— begin Collected material —
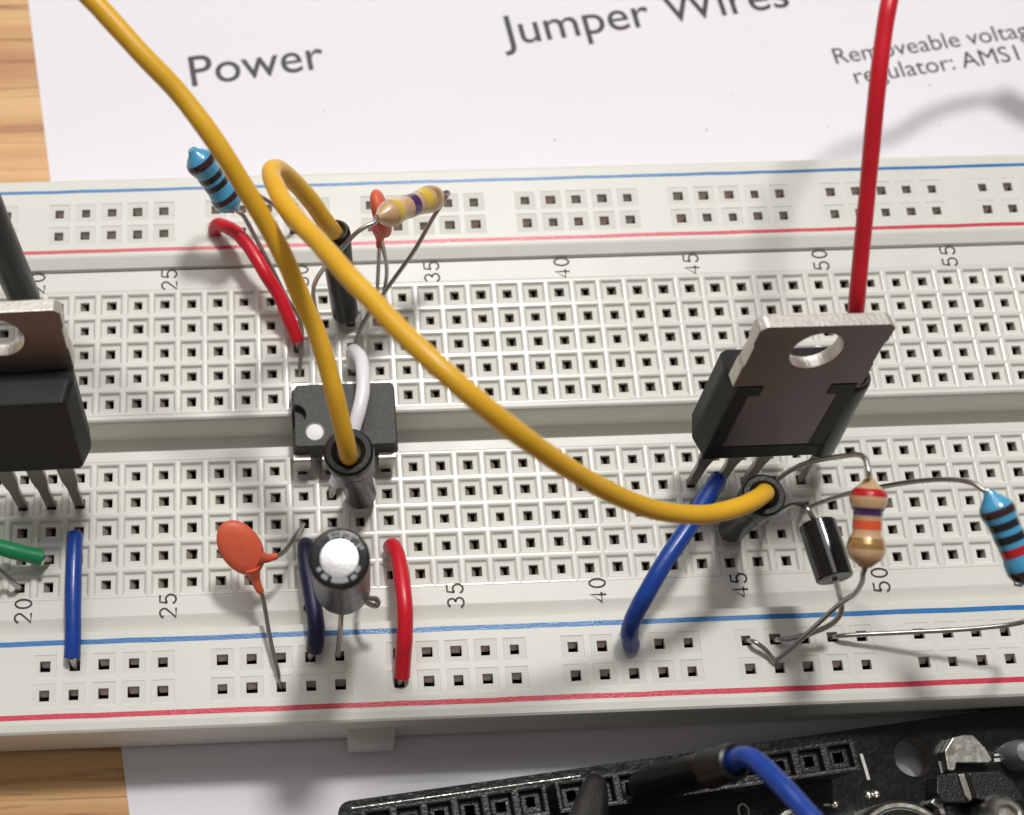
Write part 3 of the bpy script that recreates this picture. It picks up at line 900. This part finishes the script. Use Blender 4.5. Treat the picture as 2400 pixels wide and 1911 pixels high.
resistor('blue resistor with black and red bands at the right edge', q0, q1, 1.3, 'blue_body',
         [(.215, .075, 'b_brown'), (.355, .075, 'b_black'), (.49, .075, 'b_black'), (.625, .085, 'b_red'), (.86, .09, 'b_brown')],
         [[q0, (26.38, -28.15, 28.40), (25.85, -27.41, 28.00), (25.16, -26.77, 27.00), (24.35, -25.98, 24.80), (23.52, -25.33, 22.40), (22.61, -24.81, 20.00), (21.20, -24.18, 16.60), (20.36, -23.91, 14.40), (19.58, -23.67, 11.60), (19.45, -23.55, 9.00), hole(48, 'C', 7.4), hole(48, 'C', 5.8)],
          [q1, (30.61, -35.34, 24.40), (32.95, -35.45, 20.00), (34.43, -35.37, 15.50), (33.61, -35.42, 14.00), (31.52, -35.40, 13.00), (29.47, -35.32, 12.20), (25.87, -35.12, 11.00), (22.15, -34.93, 9.90), (20.80, -34.86, 9.30), hole(48, 'R3', 8.3), hole(48, 'R3', 6)]], rw=1.12)

# ------------------------------------------------------------------ capacitors and diode
def disc_cap(label, c, axis_u, axis_v, a, b, thick, necks):
    """Dipped disc: lens-shaped body in the plane (u, v), tapering necks along its leads."""
    c, u, v = Vector(c), Vector(axis_u).normalized(), Vector(axis_v).normalized()
    n = u.cross(v).normalized()
    t = thing('ceramic_capacitor', label, 'capacitor', (c.x, c.y, 8.8), 'orange ceramic capacitors')
    mb = MB()
    rings, sides = 9, 28
    vs = []
    for i in range(rings + 1):
        f = -1 + 2 * i / rings
        ang = f * pi / 2
        rr = cos(ang) ** .55 if abs(f) < 1 else 0.02
        for k in range(sides):
            th = 2 * pi * k / sides
            vs.append(c + (u * a * cos(th) + v * b * sin(th)) * max(rr, .02) + n * thick * sin(ang))
    fs = []
    for i in range(rings):
        for k in range(sides):
            k2 = (k + 1) % sides
            fs.append((i * sides + k, i * sides + k2, (i + 1) * sides + k2, (i + 1) * sides + k))
    mb.add(vs, fs)
    for pts, rad in necks:
        mb.tube(pts, rad, 12, 5)
    body = part('capacitor_body', mb, M['disc'], t, angle=80)
    return t

c = (-30.89, -26.35, 14.00)
Cc = Vector(c)
d_u = (Vector((-32.04, -24.64, 15.00)) - Vector((-29.59, -28.07, 13.00))).normalized()
d_n = Vector((.05, -.45, .88)).normalized()
d_u = (d_u - d_n * d_u.dot(d_n)).normalized()
d_v = d_n.cross(d_u)
t = disc_cap('orange disc capacitor beside the electrolytic capacitor', c, d_u, d_v, 2.62, 1.78, .62,
             [([(-29.47, -27.10, 13.70), (-28.83, -27.19, 13.40), (-28.32, -27.05, 13.10), (-27.89, -26.90, 12.90)], [.75, .42, .33, .3]),
              ([(-30.01, -27.88, 13.20), (-29.77, -28.73, 12.40), (-29.51, -29.38, 12.00), (-29.31, -29.69, 11.70)], [.8, .42, .34, .3])])
tube_part('lead', [(-28.47, -27.11, 13.20), (-27.89, -26.90, 12.90), (-27.38, -26.44, 12.30), (-26.85, -25.64, 11.60), (-26.16, -24.10, 10.00), (-25.70, -23.09, 8.60), hole(30, 'C', 7.4), hole(30, 'C', 5.8)], .2, M['tin'], t, 10, 6)
tube_part('lead', [(-29.51, -29.38, 12.00), (-29.31, -29.72, 11.70), (-29.15, -30.37, 11.40), (-29.00, -31.21, 11.00), (-28.79, -32.68, 10.40), (-28.45, -34.56, 9.80), (-28.10, -36.13, 9.30), (-28.03, -36.84, 8.60), hole(29, 'R4', 7.6), hole(29, 'R4', 6)], .2, M['tin'], t, 10, 6)

c = Vector((-17.69, 2.23, 20.00))
d_n = Vector((.95, .1, .22)).normalized()
d_u = Vector((-.05, .25, 1)); d_u = (d_u - d_n * d_u.dot(d_n)).normalized()
d_v = d_n.cross(d_u)
t = disc_cap('orange ceramic capacitor seen edge-on behind the tan resistor', c, d_u, d_v, 2.5, 1.9, .72,
             [([(-17.79, 1.89, 18.40), (-17.67, 1.81, 17.20), (-17.68, 1.65, 16.30), (-17.70, 1.39, 15.50)], [.85, .6, .36, .3])])
tube_part('lead', [(-17.68, 1.65, 16.30), (-17.70, 1.35, 15.40), (-17.72, 0.68, 13.00), (-17.74, -0.08, 9.60), (-17.78, -0.19, 8.20), hole(33, 'J', 7.4), hole(33, 'J', 5.8)], .2, M['tin'], t, 10, 5)
tube_part('lead', [(-17.58, 1.57, 16.60), (-17.25, 1.22, 14.80), (-16.88, 0.53, 11.00), hole(33, 'I', 7.4), hole(33, 'I', 5.8)], .2, M['tin'], t, 10, 5)

b0, b1 = Vector((-22.43, -30.86, 16.50)), Vector((-22.94, -31.99, 29.50))
ax = (b1 - b0).normalized()
L = (b1 - b0).length
t = thing('electrolytic_capacitor', 'black electrolytic capacitor standing upright with a bright silver top', 'capacitor', (b0.x, b0.y, 8.8))
mb = MB()
mb.lathe(b0, b1, [(0, 1.8), (.05, 2.05), (.25, 2.25), (.6, 2.3), (L - .5, 2.3)], 40)
part('can', mb, M['can'], t, angle=50)
mb = MB()
mb.lathe(b0, b1, [(L - .55, 2.31), (L - .2, 2.3), (L - .03, 2.2), (L, 2.05), (L + .01, 1.42), (L - .04, 1.39)], 40, caps=False)
part('sleeve_rim', mb, M['sleeve'], t, angle=50)
mb = MB()
mb.lathe(b0, b1, [(L - .1, 1.46), (L - .02, 1.46), (L - .0, 1.36), (L + .0, .05)], 40)
part('silver_top', mb, M['alu'], t)
u_ = Vector((1, 0, 0)); u_ = (u_ - ax * u_.dot(ax)).normalized(); v_ = ax.cross(u_)
def cap_pt(r, a, h=0.02):
    return b1 + ax * h + (u_ * cos(R(a)) + v_ * sin(R(a))) * r
for a0, a1, r0, r1 in ((82, 112, 1.62, 1.72), (80, 85, 1.45, 2.0), (108, 113, 1.45, 2.0), (84, 110, 1.93, 2.0), (64, 72, 1.5, 1.7), (57, 62, 1.45, 1.95), (38, 46, 1.45, 1.6), (28, 34, 1.45, 1.95), (20, 25, 1.7, 2.0),
                       (202, 212, 1.5, 1.85), (222, 238, 1.55, 1.9), (248, 290, 1.4, 1.85), (298, 312, 1.6, 1.9), (318, 336, 1.45, 1.75)):
    mb = MB()
    n = 5
    vs = []
    for i in range(n + 1):
        a = a0 + (a1 - a0) * i / n
        for r in (r0, r1):
            hgt = .022 if r < 1.9 else .022 - (r - 1.9) * .22
            vs.append(cap_pt(r, a, hgt))
    mb.add(vs, [(2 * i, 2 * i + 1, 2 * i + 3, 2 * i + 2) for i in range(n)])
    part('top_marking', mb, M['mark'], t, smooth=False)
tube_part('lead', [b0 + ax * .1, (-22.63, -32.92, 14.50), (-22.70, -33.79, 12.00), (-22.85, -34.69, 9.40), hole(31, 'R3', 8), hole(31, 'R3', 6)], .24, M['tin'], t, 10, 5)
tube_part('lead', [b0 + ax * .1 + Vector((.9, .2, 0)), (-20.48, -31.36, 15.20), (-19.67, -31.38, 14.60), (-19.45, -31.63, 14.10), (-19.81, -31.76, 13.80), (-20.66, -30.69, 12.60), hole(32, 'A', 8.4), hole(32, 'A', 6)], .24, M['tin'], t, 10, 5)

d0, d1 = Vector((16.88, -27.43, 18.80)), Vector((17.40, -32.27, 19.20))
t = thing('diode', 'glossy black cylindrical diode left of the upright tan resistor', 'diode', (d0.x, d0.y, 8.8))
L = (d1 - d0).length
mb = MB()
mb.lathe(d0, d1, [(0, .3), (0, 1.4), (.1, 1.5), (L * .5, 1.52), (L - .1, 1.5), (L, 1.4), (L, .3)], 32)
part('diode_body', mb, M['diode'], t, angle=30)
tube_part('lead', [d0, (16.38, -27.33, 19.60), (15.82, -26.77, 20.20), (15.65, -26.23, 19.80), (15.47, -25.57, 18.60), (15.37, -25.27, 17.00), (15.47, -25.00, 14.60), (15.92, -24.37, 11.00), (16.13, -24.09, 8.80), hole(46, 'C', 7.4), hole(46, 'C', 5.8)], .24, M['tin'], t, 10, 6)
tube_part('lead', [d1, (18.11, -32.41, 17.60), (19.06, -32.57, 15.30), (19.64, -33.14, 14.00), (19.77, -33.76, 12.90), (19.24, -34.37, 11.80), (17.75, -34.85, 10.60), (16.31, -35.02, 9.80), (15.50, -34.97, 9.20), hole(46, 'R3', 8), hole(46, 'R3', 6)], .24, M['tin'], t, 10, 6)

# ------------------------------------------------------------------ microcontroller board, lower right
BO, BA = Vector((-23.42, -46.58, 0)), R(5.6)
bu, bv = Vector((cos(BA), sin(BA), 0)), Vector((sin(BA), -cos(BA), 0))
def bfr(p):                     # along the board edge, inward (towards the viewer), up
    q = BO + bu * p[0] + bv * p[1]
    return (q.x, q.y, p[2])
mcu = thing('microcontroller_board', 'black circuit board with socket headers at the lower right', 'circuit board', (10, -55, 0))
PZ = 3.7
def b_at(w):                    # world point -> board (u, v)
    d = Vector((w[0], w[1], 0)) - BO
    return d.dot(bu), d.dot(bv)
hc = b_at((27.60, -44.69, 3.70))
bm = bmesh.new()
rc = 1.1
out = [(rc - rc * cos(R(a)), rc - rc * sin(R(a))) for a in (90, 70, 50, 30, 10, 0)] + [(0, 50), (70, 50), (70, 0)]
out = [(rc - rc * sin(R(a)), rc - rc * cos(R(a))) for a in (0, 20, 40, 60, 80, 90)] + [(0, 50), (70, 50), (70, 0)]
circ = [(hc[0] + 1.68 * cos(2 * pi * i / 32), hc[1] + 1.68 * sin(2 * pi * i / 32)) for i in range(32)]
def loop(pts, z):
    v = [bm.verts.new(bfr((p[0], p[1], z))) for p in pts]
    return v, [bm.edges.new((v[i], v[(i + 1) % len(v)])) for i in range(len(v))]
v1, e1 = loop(out, PZ); c1, g1 = loop(circ, PZ)
bmesh.ops.triangle_fill(bm, use_beauty=True, edges=e1 + g1)
v2, e2 = loop(out, PZ - 1.8); c2, g2 = loop(circ, PZ - 1.8)
bmesh.ops.triangle_fill(bm, use_beauty=True, edges=e2 + g2)
nface = len(bm.faces)
for a, b in ((v1, v2), (c1, c2)):
    for i in range(len(a)):
        bm.faces.new((a[i], a[(i + 1) % len(a)], b[(i + 1) % len(a)], b[i]))
bmesh.ops.recalc_face_normals(bm, faces=bm.faces)
bm.verts.index_update()
mb = MB()
mb.add([tuple(v.co) for v in bm.verts], [tuple(v.index for v in f.verts) for f in bm.faces])
mb.mi = [0 if i < nface else 1 for i in range(len(mb.f))]
bm.free()
pcb = part('board_plate', mb, [M['pcb'], M['pcb_edge']], mcu, smooth=False)
# thin bright strip added as a painted glint along the board edge
mb = MB()
mb.box(1.2, 21.5, .62, .70, PZ, PZ + .06, bfr)
part('edge_glint', mb, M['solder'], mcu, smooth=False)

HZ = 10.5
h0 = b_at((-21.48, -47.97, 10.50))
def header(u0, v0, n):
    h = bpy.data.objects.new('socket_header', None)
    mb = MB()
    for i in range(n):
        cu, cv = u0 + PIT * (i + .5), v0 + 1.27
        cell(mb, cu, cv, 1.27, 1.25, HZ - .75, 0.93, 0.86, 0.42, HZ, 3.0, fr=bfr, bev=.06)
    ln = PIT * n
    for (a, b, c, d) in ((u0, v0 + .02, u0 + ln, v0 + .02), (u0 + ln, v0 + .02, u0 + ln, v0 + 2.52), (u0 + ln, v0 + 2.52, u0, v0 + 2.52), (u0, v0 + 2.52, u0, v0 + .02)):
        mb.add([bfr((a, b, PZ)), bfr((c, d, PZ)), bfr((c, d, HZ)), bfr((a, b, HZ))], [(0, 1, 2, 3)])
    mb.add([bfr(p) for p in ((u0, v0 + .02, HZ - 4), (u0 + ln, v0 + .02, HZ - 4), (u0 + ln, v0 + 2.52, HZ - 4), (u0, v0 + 2.52, HZ - 4))], [(0, 1, 2, 3)])
    return part('socket_header', mb, M['header'], mcu, smooth=False)
header(h0[0], h0[1], 6)
h1 = b_at((-5.39, -46.62, 10.50))
header(h1[0], h0[1] - .05, 10)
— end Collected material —
Copy nothing but the lines from the top of the material through the line holding "hole(48, 'R3', 6)]], rw=1.12)", exactly as written; omit pictures.

# Task result
Write part 3 of the bpy script that recreates this picture. It picks up at line 900. This part finishes the script. Use Blender 4.5. Treat the picture as 2400 pixels wide and 1911 pixels high.
resistor('blue resistor with black and red bands at the right edge', q0, q1, 1.3, 'blue_body',
         [(.215, .075, 'b_brown'), (.355, .075, 'b_black'), (.49, .075, 'b_black'), (.625, .085, 'b_red'), (.86, .09, 'b_brown')],
         [[q0, (26.38, -28.15, 28.40), (25.85, -27.41, 28.00), (25.16, -26.77, 27.00), (24.35, -25.98, 24.80), (23.52, -25.33, 22.40), (22.61, -24.81, 20.00), (21.20, -24.18, 16.60), (20.36, -23.91, 14.40), (19.58, -23.67, 11.60), (19.45, -23.55, 9.00), hole(48, 'C', 7.4), hole(48, 'C', 5.8)],
          [q1, (30.61, -35.34, 24.40), (32.95, -35.45, 20.00), (34.43, -35.37, 15.50), (33.61, -35.42, 14.00), (31.52, -35.40, 13.00), (29.47, -35.32, 12.20), (25.87, -35.12, 11.00), (22.15, -34.93, 9.90), (20.80, -34.86, 9.30), hole(48, 'R3', 8.3), hole(48, 'R3', 6)]], rw=1.12)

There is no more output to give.